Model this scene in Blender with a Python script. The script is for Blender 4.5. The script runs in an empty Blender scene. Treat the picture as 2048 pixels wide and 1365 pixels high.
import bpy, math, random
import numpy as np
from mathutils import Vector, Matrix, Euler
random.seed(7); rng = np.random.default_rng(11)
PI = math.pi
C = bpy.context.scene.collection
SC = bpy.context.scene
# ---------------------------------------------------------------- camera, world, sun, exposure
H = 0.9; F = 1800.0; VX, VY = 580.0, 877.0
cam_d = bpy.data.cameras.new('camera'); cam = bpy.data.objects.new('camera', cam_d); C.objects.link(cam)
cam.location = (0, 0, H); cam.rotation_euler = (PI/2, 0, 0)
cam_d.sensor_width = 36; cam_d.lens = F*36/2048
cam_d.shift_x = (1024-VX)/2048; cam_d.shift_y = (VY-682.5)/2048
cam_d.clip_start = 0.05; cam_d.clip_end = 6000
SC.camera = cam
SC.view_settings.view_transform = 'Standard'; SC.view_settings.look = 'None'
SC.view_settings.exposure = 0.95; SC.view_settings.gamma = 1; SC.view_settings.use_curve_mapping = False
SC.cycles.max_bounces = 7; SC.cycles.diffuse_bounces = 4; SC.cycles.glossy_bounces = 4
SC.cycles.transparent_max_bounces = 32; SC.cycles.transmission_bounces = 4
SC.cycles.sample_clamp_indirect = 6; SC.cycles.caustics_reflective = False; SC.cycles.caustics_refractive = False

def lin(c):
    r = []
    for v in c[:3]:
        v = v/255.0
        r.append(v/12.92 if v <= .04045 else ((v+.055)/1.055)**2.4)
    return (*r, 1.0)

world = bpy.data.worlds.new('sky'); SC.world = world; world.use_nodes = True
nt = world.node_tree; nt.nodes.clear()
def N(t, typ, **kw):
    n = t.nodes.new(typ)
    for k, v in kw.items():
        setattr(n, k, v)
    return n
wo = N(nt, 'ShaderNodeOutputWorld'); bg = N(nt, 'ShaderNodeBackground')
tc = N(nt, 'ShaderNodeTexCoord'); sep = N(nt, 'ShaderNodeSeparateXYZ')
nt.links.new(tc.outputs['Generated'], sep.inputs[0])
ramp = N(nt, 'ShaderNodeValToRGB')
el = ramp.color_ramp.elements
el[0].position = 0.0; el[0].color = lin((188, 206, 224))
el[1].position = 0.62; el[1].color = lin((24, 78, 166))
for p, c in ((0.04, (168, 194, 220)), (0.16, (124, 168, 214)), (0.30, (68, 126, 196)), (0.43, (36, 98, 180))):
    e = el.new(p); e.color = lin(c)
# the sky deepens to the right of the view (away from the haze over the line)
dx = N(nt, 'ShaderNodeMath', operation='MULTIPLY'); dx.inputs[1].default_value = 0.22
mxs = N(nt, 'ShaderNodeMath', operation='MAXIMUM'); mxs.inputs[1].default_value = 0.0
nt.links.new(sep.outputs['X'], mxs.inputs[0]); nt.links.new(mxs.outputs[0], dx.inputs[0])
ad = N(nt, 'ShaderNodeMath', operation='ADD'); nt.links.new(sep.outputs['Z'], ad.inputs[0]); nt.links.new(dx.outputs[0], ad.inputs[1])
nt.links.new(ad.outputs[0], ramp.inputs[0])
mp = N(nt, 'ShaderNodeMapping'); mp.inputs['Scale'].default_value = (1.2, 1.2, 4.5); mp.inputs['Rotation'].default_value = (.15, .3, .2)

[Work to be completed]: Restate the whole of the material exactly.

[Expected answer]:
Model this scene in Blender with a Python script. The script is for Blender 4.5. The script runs in an empty Blender scene. Treat the picture as 2048 pixels wide and 1365 pixels high.
import bpy, math, random
import numpy as np
from mathutils import Vector, Matrix, Euler
random.seed(7); rng = np.random.default_rng(11)
PI = math.pi
C = bpy.context.scene.collection
SC = bpy.context.scene
# ---------------------------------------------------------------- camera, world, sun, exposure
H = 0.9; F = 1800.0; VX, VY = 580.0, 877.0
cam_d = bpy.data.cameras.new('camera'); cam = bpy.data.objects.new('camera', cam_d); C.objects.link(cam)
cam.location = (0, 0, H); cam.rotation_euler = (PI/2, 0, 0)
cam_d.sensor_width = 36; cam_d.lens = F*36/2048
cam_d.shift_x = (1024-VX)/2048; cam_d.shift_y = (VY-682.5)/2048
cam_d.clip_start = 0.05; cam_d.clip_end = 6000
SC.camera = cam
SC.view_settings.view_transform = 'Standard'; SC.view_settings.look = 'None'
SC.view_settings.exposure = 0.95; SC.view_settings.gamma = 1; SC.view_settings.use_curve_mapping = False
SC.cycles.max_bounces = 7; SC.cycles.diffuse_bounces = 4; SC.cycles.glossy_bounces = 4
SC.cycles.transparent_max_bounces = 32; SC.cycles.transmission_bounces = 4
SC.cycles.sample_clamp_indirect = 6; SC.cycles.caustics_reflective = False; SC.cycles.caustics_refractive = False

def lin(c):
    r = []
    for v in c[:3]:
        v = v/255.0
        r.append(v/12.92 if v <= .04045 else ((v+.055)/1.055)**2.4)
    return (*r, 1.0)

world = bpy.data.worlds.new('sky'); SC.world = world; world.use_nodes = True
nt = world.node_tree; nt.nodes.clear()
def N(t, typ, **kw):
    n = t.nodes.new(typ)
    for k, v in kw.items():
        setattr(n, k, v)
    return n
wo = N(nt, 'ShaderNodeOutputWorld'); bg = N(nt, 'ShaderNodeBackground')
tc = N(nt, 'ShaderNodeTexCoord'); sep = N(nt, 'ShaderNodeSeparateXYZ')
nt.links.new(tc.outputs['Generated'], sep.inputs[0])
ramp = N(nt, 'ShaderNodeValToRGB')
el = ramp.color_ramp.elements
el[0].position = 0.0; el[0].color = lin((188, 206, 224))
el[1].position = 0.62; el[1].color = lin((24, 78, 166))
for p, c in ((0.04, (168, 194, 220)), (0.16, (124, 168, 214)), (0.30, (68, 126, 196)), (0.43, (36, 98, 180))):
    e = el.new(p); e.color = lin(c)
# the sky deepens to the right of the view (away from the haze over the line)
dx = N(nt, 'ShaderNodeMath', operation='MULTIPLY'); dx.inputs[1].default_value = 0.22
mxs = N(nt, 'ShaderNodeMath', operation='MAXIMUM'); mxs.inputs[1].default_value = 0.0
nt.links.new(sep.outputs['X'], mxs.inputs[0]); nt.links.new(mxs.outputs[0], dx.inputs[0])
ad = N(nt, 'ShaderNodeMath', operation='ADD'); nt.links.new(sep.outputs['Z'], ad.inputs[0]); nt.links.new(dx.outputs[0], ad.inputs[1])
nt.links.new(ad.outputs[0], ramp.inputs[0])
mp = N(nt, 'ShaderNodeMapping'); mp.inputs['Scale'].default_value = (1.2, 1.2, 4.5); mp.inputs['Rotation'].default_value = (.15, .3, .2)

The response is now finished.